Though the message contains her e-mail address, and though she admits to having corresponded with Mark Martin in the past, Lawless has since denied on several occasions that she authored the e-mail. During a December appearance on Charles Goyette's KFNX-AM 1100 morning show, she repeatedly claimed she had not made statements attributed to her in what turned into a highly contentious segment of the Phoenix jock's radio program. In conversations with New Times, she even went so far as to imply that she had been framed by the SPLC.
"Contrary to what the SPLC thinks, it's not like I have contact with Nazis who get together and plot how we're going to get these little brown people out of our country," insists Lawless, despite her December 16 appearance at the National Vanguard's Winterfest. "That shit is so not happening.
"I looked at the e-mail, and it didn't have full headers on it," she continues. "I thought this is creative writing, probably at its best. I couldn't have smeared myself better unless I'd written it."
Mark Potok, editor of the SPLC's magazine Intelligence Report, says the racist-hunting organization stands behind the article. Potok believes Lawless sent the e-mail, despite her disavowals.
"She apparently denies to some people that she sent an e-mail to the National Socialist Movement, but she has no problem agreeing that she attended a neo-Nazi rally," Potok points out, commenting that regarding the e-mail, "Laine Lawless has never, ever told us that the story was untrue. She's obviously said that to other people, but she has never asked for a retraction, or a correction, or told us that it wasn't so."
Lawless counters that even the FBI must know the electronic missive is a fake, otherwise why hasn't the agency contacted her about it? But when pushed to declare whether she agrees with what the e-mail advocates, she makes a surprising defense of its declarations.
"Everything on that list except for two things is perfectly legal," she contends. "Reporting and observing, turning in illegal aliens, what's illegal about that? That's what the Minutemen do."

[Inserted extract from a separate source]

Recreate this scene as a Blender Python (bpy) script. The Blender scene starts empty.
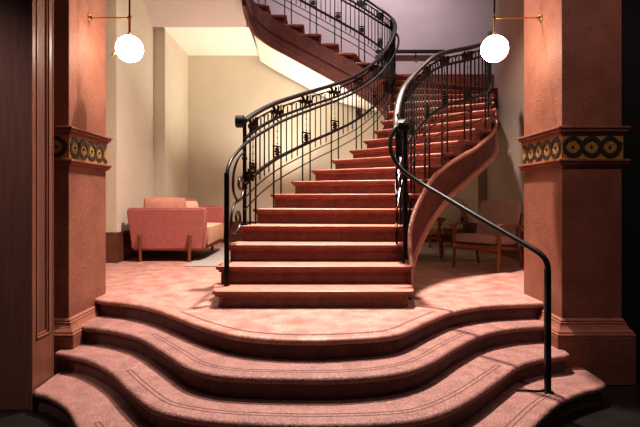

And as for the part about robbing illegal aliens at banks and check-cashing places, well, that didn't mean all illegal aliens.
"It seems to me that, as far as I can tell, the suggestion for depriving people of their money was talking about smugglers smuggling money," she says. "They took that totally out of context, and they placed it as beating up Mexicans and robbing them. That wasn't it."
Lawless swears she has no truck with neo-Nazis, because they don't like gays, and she vehemently rejects the racist label others apply to her pointing out that she's had many friends of other nationalities and skin colors.
"My prolific relationships with other women have spanned various ages and races over the years, starting when I was 19," Lawless gushes after being asked about an affair with a Filipina that was confirmed through another source.
In general conversation, Lawless drops the occasional Yiddish expression, makes comments like "I sure do miss black people" (referring to the paucity of African-Americans in Phoenix), and says she longs for the "really cheap ethnic restaurants" of the Bay Area. Lawless never slips into outright ethnic slurs, and at a counterprotest to the anti-Prop 300 protest in Glendale during the BCS Championship Game last month at University of Phoenix Stadium, she only spouted vulgarity when addressed with vulgarity.